Actuellement, je finis la Cité de Dieu, de Paulo Lins. Un gentil pavé aux phrases touffues, sans doute mal traduites. Le rythme de la bossa et de la samba semble malmené dans notre français caillouteux et dépourvu d'accents forts. Il n'empêche : des enfants voleurs, assassins, violeurs, qui règnent pendant un temps toujours trop courts sur des favelas de misère, des flics corrompus, violents, des parents dévorés par les nécessités économiques, des vieilles qui deviennent putes, qui dealent, des enfants qui sucent des riches blancs, des touristes, des propriétaires, les mêmes qui voteront ensuite les lois pour mettre tout ce monde dans des cages, au travail, crevez tous en paix et laissez-nous vous exploiter. Si vous ne l'avez pas lu, lisez-le. Si vous avez la flemme, matez le film puis lisez le livre.
Enfin, j'aimerais achever ce texte encore trop long sur une petite scène anodine tirée du quotidien d'un vacancier en goguette sur la plage d'une piscine fréquentée par toutes sortes d'énergumènes. Cet hôtel ne transpire pas le luxe bien troussé des bourses pleines et des portefeuilles d'action. C'est du béton qui exploite la chair humaine, celle qui a économisé toute l'année pour se farder des vacances au soleil, un tant soit peu exotiques, cette année ce sera les Baléares, mais pas Ibiza. Trop de monde à Ibiza. Tu verras, Ménorque, c'est pareil, l'eau transparente, le sable fin, des tapas, des bons coups à boire, mais moins de drogue, moins de bordel, tu verras, c'est mieux.

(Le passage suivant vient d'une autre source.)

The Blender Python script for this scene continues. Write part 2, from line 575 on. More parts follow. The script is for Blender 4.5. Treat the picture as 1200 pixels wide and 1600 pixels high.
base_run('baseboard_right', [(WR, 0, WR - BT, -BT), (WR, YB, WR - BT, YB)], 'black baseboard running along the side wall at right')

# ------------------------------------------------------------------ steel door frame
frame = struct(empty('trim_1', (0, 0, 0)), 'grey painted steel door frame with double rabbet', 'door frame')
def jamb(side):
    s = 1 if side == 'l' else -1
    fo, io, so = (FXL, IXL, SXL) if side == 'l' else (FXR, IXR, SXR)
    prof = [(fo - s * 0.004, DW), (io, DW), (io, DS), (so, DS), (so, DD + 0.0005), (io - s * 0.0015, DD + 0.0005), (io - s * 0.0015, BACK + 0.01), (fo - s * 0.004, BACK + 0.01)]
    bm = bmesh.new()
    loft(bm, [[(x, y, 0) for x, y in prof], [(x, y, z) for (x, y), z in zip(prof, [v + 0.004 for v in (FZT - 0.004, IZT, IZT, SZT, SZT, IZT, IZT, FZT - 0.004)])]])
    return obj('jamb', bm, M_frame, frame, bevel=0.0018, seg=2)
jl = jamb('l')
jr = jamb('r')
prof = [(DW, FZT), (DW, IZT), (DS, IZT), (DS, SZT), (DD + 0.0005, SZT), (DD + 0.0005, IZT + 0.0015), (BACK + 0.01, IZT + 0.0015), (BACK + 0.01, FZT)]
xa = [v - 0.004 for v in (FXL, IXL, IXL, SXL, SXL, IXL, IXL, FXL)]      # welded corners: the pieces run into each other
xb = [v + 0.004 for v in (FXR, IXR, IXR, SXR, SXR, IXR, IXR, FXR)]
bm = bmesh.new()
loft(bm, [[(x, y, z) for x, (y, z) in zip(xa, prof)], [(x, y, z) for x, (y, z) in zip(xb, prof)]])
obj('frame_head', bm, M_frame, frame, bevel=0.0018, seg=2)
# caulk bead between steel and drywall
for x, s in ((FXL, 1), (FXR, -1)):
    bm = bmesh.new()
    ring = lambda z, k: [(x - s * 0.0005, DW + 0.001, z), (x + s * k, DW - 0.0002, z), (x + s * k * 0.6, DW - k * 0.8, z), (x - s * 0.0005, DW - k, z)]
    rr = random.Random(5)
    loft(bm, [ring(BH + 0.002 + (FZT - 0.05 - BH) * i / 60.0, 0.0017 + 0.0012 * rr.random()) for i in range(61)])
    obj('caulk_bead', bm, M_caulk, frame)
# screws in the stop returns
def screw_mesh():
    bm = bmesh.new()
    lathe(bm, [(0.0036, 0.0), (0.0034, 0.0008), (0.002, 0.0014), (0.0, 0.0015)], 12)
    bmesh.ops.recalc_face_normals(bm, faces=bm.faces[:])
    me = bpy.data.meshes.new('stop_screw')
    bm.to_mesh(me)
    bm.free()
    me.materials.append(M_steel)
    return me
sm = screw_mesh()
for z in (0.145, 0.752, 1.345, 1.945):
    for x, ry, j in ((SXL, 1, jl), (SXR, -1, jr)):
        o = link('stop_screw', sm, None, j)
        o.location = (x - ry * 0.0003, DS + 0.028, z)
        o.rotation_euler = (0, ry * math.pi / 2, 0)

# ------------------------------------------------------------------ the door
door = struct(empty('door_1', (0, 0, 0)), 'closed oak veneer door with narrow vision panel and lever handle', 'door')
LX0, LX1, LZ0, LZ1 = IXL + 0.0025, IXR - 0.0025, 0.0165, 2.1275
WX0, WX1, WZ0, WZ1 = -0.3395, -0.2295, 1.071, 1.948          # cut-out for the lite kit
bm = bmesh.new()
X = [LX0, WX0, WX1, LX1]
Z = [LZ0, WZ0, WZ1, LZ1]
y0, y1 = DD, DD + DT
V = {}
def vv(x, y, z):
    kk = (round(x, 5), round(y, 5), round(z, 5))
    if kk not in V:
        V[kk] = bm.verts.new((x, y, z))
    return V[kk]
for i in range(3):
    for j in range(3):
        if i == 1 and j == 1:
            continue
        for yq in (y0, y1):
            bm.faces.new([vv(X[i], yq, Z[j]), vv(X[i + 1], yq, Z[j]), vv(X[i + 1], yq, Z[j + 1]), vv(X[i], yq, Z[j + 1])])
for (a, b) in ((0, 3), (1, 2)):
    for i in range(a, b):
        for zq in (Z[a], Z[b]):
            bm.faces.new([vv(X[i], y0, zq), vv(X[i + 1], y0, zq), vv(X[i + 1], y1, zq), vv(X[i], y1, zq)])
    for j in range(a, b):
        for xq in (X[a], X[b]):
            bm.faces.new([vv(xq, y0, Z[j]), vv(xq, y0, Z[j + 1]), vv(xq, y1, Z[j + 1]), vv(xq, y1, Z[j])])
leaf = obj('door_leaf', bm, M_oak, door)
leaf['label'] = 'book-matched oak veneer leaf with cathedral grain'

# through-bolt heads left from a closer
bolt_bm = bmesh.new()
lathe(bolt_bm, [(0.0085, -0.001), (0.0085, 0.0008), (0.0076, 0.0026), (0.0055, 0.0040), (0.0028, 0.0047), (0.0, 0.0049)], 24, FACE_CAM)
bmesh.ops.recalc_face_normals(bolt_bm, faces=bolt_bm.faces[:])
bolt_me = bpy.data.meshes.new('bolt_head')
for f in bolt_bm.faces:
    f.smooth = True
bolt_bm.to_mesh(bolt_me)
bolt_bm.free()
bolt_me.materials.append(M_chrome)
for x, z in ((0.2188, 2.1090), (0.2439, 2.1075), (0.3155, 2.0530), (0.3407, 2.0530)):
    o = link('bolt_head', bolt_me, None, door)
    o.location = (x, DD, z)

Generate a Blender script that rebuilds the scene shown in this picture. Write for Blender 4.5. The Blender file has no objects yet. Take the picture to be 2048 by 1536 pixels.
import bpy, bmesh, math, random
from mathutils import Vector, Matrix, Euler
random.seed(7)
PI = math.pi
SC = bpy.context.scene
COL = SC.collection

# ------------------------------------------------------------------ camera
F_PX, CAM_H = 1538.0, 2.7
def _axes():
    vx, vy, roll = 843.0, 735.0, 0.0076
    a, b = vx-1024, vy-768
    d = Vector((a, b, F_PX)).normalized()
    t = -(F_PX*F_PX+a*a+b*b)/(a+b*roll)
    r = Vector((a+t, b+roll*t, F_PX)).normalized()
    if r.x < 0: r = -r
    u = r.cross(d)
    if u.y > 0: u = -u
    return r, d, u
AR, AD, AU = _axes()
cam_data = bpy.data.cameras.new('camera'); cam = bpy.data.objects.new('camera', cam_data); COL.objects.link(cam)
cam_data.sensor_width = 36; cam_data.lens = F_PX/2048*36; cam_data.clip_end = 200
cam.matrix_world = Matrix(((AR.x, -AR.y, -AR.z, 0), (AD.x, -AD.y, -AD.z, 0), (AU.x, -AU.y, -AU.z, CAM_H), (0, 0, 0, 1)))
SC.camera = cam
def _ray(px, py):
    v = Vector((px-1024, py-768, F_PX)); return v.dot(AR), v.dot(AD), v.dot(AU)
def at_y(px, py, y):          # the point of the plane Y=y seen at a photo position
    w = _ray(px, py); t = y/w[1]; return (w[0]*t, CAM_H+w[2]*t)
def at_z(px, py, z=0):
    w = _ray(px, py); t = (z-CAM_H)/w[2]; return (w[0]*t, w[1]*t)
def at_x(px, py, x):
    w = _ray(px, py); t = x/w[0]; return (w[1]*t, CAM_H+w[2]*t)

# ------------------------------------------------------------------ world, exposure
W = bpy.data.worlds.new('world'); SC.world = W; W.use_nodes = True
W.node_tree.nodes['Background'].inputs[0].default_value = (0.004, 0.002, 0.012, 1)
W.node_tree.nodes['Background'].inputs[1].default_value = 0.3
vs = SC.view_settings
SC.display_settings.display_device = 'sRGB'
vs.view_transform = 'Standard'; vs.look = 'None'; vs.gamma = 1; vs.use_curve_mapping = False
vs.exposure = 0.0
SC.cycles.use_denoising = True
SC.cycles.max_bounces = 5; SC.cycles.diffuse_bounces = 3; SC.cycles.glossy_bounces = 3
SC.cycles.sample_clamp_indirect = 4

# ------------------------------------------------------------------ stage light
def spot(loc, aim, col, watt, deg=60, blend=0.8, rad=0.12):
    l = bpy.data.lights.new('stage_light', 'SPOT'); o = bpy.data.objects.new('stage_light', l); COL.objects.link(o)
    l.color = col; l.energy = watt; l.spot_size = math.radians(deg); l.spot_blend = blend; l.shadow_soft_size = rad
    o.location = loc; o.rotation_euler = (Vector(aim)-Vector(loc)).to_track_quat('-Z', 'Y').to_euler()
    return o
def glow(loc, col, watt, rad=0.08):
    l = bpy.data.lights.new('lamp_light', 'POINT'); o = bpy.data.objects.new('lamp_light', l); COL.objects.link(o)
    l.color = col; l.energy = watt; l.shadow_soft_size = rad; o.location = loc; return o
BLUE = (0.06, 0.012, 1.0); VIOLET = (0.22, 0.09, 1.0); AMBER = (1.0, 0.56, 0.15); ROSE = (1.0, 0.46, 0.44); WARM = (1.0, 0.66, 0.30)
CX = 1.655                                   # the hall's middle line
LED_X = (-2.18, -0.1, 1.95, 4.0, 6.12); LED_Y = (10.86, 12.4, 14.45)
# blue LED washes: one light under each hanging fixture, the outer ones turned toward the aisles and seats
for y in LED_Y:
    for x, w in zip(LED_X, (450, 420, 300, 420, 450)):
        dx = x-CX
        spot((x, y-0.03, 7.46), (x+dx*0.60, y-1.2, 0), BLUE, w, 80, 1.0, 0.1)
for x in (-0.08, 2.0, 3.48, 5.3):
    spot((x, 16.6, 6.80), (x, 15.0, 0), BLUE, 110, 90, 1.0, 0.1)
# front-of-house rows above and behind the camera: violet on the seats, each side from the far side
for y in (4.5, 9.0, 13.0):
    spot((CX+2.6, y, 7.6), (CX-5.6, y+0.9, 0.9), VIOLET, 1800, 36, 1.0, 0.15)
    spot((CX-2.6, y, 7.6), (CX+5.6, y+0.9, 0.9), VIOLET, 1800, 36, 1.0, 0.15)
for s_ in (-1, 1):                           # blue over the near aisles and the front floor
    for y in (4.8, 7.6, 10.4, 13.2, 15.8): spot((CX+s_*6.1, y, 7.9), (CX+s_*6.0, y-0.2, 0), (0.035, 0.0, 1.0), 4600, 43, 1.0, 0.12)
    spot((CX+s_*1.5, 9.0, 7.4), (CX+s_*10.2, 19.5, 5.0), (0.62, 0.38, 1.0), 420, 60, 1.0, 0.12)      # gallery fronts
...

Alors ils partent en famille et se retrouvent peut-être chaque année sur la même plage, dans le même hôtel, au même moment que telle autre famille qui vient de Madrid, par exemple, ou de telle bande d'Allemands qui nous font bien rigoler avec leurs coups de soleil et leur bide chargé de bière. On dirait des métalleux.
J'ai eu cette discussion quelques fois avec les Barbiches, notamment l'un d'entre eux qui se targuait de connaître les secrets de la sociologie sans avoir lu de A à Z le moindre ouvrage de Bourdieu. Passons sur l'arrogance et insistons plutôt sur l'aveuglement. S'interroger sur ces vacanciers reste légitime. Quelle force les pousse à s'entasser ainsi dans des lieux qu'ils investissent comme des cocons, dans lesquels ils semblent se réfugier afin de reproduire en vacances le mode de vie qui est le leur tout le reste de l'année ? Répondre à cette question sans émettre le moindre jugement sur la prétendue bêtise de ces gens-là implique une grande bienveillance et une profonde empathie. J'observe ces regards fatigués, cette joie évidente de ces pères qui sautent dans l'eau en éclaboussant la belle-mère pour faire rire leurs gosses, cette mère de famille épuisée qui refuse de bouger de sa chaise longue et semble rattraper le sommeil d'une vie. Son homme – je dis son homme et non son mari parce qu'il se comporte en mâle, en maître de maison, propriétaire de sa maison, de sa voiture, de ses gosses et de sa femme – la surprend d'un coup de pistolet à eau alors qu'elle roupille pour s'évader, se recentrer, se recharger. Elle se réveille, pousse un petit cri qu'elle étouffe aussitôt – on est cerné par une bonne quarantaine de personnes de tout âge qui vaquent à leurs occupations passionnantes. Elle lui jette ce fameux regard qui te donne envie de t'enterrer au plus profond quand il te tombe dessus. J'observe et elle s'en rend compte. Elle me jette un autre type de regard : « T'as vu ? Tu vois ce que je suis obligé de me coltiner ? »
Le gars surprend cet échange. N'importe qui, à sa place, se serait senti pour le moins embarrassé. Je sais que je me serais confondu en excuses, j'aurais promis de ne plus jamais recommencer, évité à tout prix le regard de ce témoin involontaire d'un début potentiel de crise de ménage.
Lui, non. Lui il a rigolé longtemps. Un rire forcé de bonhomme, le genre qui met les mains sur les hanches avant de s'ouvrir une cannette de bière. Et il est retourné faire des bombes dans la piscine.
Les autres personnes autour de moi se sont toutes comportées dignement.
Je t'abandonne un moment. Ce mois-ci, je me concentrerai sur la fiction. Des biz et bonne flambée.